--- start Data shown ---

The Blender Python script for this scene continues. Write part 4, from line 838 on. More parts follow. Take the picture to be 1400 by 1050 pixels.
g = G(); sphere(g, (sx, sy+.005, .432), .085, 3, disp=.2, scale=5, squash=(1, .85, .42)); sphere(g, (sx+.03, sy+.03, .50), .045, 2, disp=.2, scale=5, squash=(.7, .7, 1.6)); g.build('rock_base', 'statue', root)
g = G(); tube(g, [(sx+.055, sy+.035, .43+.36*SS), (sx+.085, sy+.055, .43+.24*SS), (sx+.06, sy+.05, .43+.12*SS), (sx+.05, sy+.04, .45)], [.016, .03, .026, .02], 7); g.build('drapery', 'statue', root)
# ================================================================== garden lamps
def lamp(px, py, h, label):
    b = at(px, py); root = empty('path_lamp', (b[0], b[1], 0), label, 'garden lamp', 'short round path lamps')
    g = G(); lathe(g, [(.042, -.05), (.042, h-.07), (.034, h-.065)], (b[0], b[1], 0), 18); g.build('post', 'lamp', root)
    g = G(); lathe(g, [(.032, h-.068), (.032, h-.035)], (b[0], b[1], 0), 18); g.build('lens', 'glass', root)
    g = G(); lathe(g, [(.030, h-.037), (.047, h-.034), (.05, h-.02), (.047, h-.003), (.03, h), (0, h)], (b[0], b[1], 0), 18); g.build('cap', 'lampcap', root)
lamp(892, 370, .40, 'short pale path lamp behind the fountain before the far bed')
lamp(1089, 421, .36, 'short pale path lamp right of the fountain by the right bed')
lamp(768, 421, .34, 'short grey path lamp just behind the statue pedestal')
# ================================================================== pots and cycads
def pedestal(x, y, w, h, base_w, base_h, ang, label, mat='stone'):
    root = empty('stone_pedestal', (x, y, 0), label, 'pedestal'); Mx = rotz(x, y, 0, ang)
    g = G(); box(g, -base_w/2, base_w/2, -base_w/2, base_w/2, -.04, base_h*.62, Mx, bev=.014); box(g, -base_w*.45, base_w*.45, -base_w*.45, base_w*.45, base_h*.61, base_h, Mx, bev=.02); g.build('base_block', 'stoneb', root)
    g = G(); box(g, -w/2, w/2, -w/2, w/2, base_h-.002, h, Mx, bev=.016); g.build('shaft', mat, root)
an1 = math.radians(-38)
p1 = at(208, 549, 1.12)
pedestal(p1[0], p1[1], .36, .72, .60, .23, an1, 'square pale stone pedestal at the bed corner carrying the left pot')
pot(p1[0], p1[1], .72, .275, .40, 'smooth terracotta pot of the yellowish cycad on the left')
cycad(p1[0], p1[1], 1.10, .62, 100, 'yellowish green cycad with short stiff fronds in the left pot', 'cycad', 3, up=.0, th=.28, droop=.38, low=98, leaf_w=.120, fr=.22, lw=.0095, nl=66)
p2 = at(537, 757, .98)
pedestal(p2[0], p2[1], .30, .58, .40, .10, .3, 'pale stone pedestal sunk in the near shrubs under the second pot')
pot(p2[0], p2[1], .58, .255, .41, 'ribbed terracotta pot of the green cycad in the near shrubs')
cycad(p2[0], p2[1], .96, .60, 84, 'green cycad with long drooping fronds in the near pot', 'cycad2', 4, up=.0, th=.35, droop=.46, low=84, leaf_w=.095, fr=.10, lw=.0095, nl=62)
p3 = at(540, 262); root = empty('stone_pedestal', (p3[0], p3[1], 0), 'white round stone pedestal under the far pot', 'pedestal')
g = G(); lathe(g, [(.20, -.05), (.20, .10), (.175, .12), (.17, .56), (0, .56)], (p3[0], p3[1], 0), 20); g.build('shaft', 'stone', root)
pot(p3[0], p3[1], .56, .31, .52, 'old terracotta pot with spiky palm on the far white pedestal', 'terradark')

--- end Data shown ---

Copy each line of the data exactly, leaving nothing out.

The Blender Python script for this scene continues. Write part 4, from line 838 on. More parts follow. Take the picture to be 1400 by 1050 pixels.
g = G(); sphere(g, (sx, sy+.005, .432), .085, 3, disp=.2, scale=5, squash=(1, .85, .42)); sphere(g, (sx+.03, sy+.03, .50), .045, 2, disp=.2, scale=5, squash=(.7, .7, 1.6)); g.build('rock_base', 'statue', root)
g = G(); tube(g, [(sx+.055, sy+.035, .43+.36*SS), (sx+.085, sy+.055, .43+.24*SS), (sx+.06, sy+.05, .43+.12*SS), (sx+.05, sy+.04, .45)], [.016, .03, .026, .02], 7); g.build('drapery', 'statue', root)
# ================================================================== garden lamps
def lamp(px, py, h, label):
    b = at(px, py); root = empty('path_lamp', (b[0], b[1], 0), label, 'garden lamp', 'short round path lamps')
    g = G(); lathe(g, [(.042, -.05), (.042, h-.07), (.034, h-.065)], (b[0], b[1], 0), 18); g.build('post', 'lamp', root)
    g = G(); lathe(g, [(.032, h-.068), (.032, h-.035)], (b[0], b[1], 0), 18); g.build('lens', 'glass', root)
    g = G(); lathe(g, [(.030, h-.037), (.047, h-.034), (.05, h-.02), (.047, h-.003), (.03, h), (0, h)], (b[0], b[1], 0), 18); g.build('cap', 'lampcap', root)
lamp(892, 370, .40, 'short pale path lamp behind the fountain before the far bed')
lamp(1089, 421, .36, 'short pale path lamp right of the fountain by the right bed')
lamp(768, 421, .34, 'short grey path lamp just behind the statue pedestal')
# ================================================================== pots and cycads
def pedestal(x, y, w, h, base_w, base_h, ang, label, mat='stone'):
    root = empty('stone_pedestal', (x, y, 0), label, 'pedestal'); Mx = rotz(x, y, 0, ang)
    g = G(); box(g, -base_w/2, base_w/2, -base_w/2, base_w/2, -.04, base_h*.62, Mx, bev=.014); box(g, -base_w*.45, base_w*.45, -base_w*.45, base_w*.45, base_h*.61, base_h, Mx, bev=.02); g.build('base_block', 'stoneb', root)
    g = G(); box(g, -w/2, w/2, -w/2, w/2, base_h-.002, h, Mx, bev=.016); g.build('shaft', mat, root)
an1 = math.radians(-38)
p1 = at(208, 549, 1.12)
pedestal(p1[0], p1[1], .36, .72, .60, .23, an1, 'square pale stone pedestal at the bed corner carrying the left pot')
pot(p1[0], p1[1], .72, .275, .40, 'smooth terracotta pot of the yellowish cycad on the left')
cycad(p1[0], p1[1], 1.10, .62, 100, 'yellowish green cycad with short stiff fronds in the left pot', 'cycad', 3, up=.0, th=.28, droop=.38, low=98, leaf_w=.120, fr=.22, lw=.0095, nl=66)
p2 = at(537, 757, .98)
pedestal(p2[0], p2[1], .30, .58, .40, .10, .3, 'pale stone pedestal sunk in the near shrubs under the second pot')
pot(p2[0], p2[1], .58, .255, .41, 'ribbed terracotta pot of the green cycad in the near shrubs')
cycad(p2[0], p2[1], .96, .60, 84, 'green cycad with long drooping fronds in the near pot', 'cycad2', 4, up=.0, th=.35, droop=.46, low=84, leaf_w=.095, fr=.10, lw=.0095, nl=62)
p3 = at(540, 262); root = empty('stone_pedestal', (p3[0], p3[1], 0), 'white round stone pedestal under the far pot', 'pedestal')
g = G(); lathe(g, [(.20, -.05), (.20, .10), (.175, .12), (.17, .56), (0, .56)], (p3[0], p3[1], 0), 20); g.build('shaft', 'stone', root)
pot(p3[0], p3[1], .56, .31, .52, 'old terracotta pot with spiky palm on the far white pedestal', 'terradark')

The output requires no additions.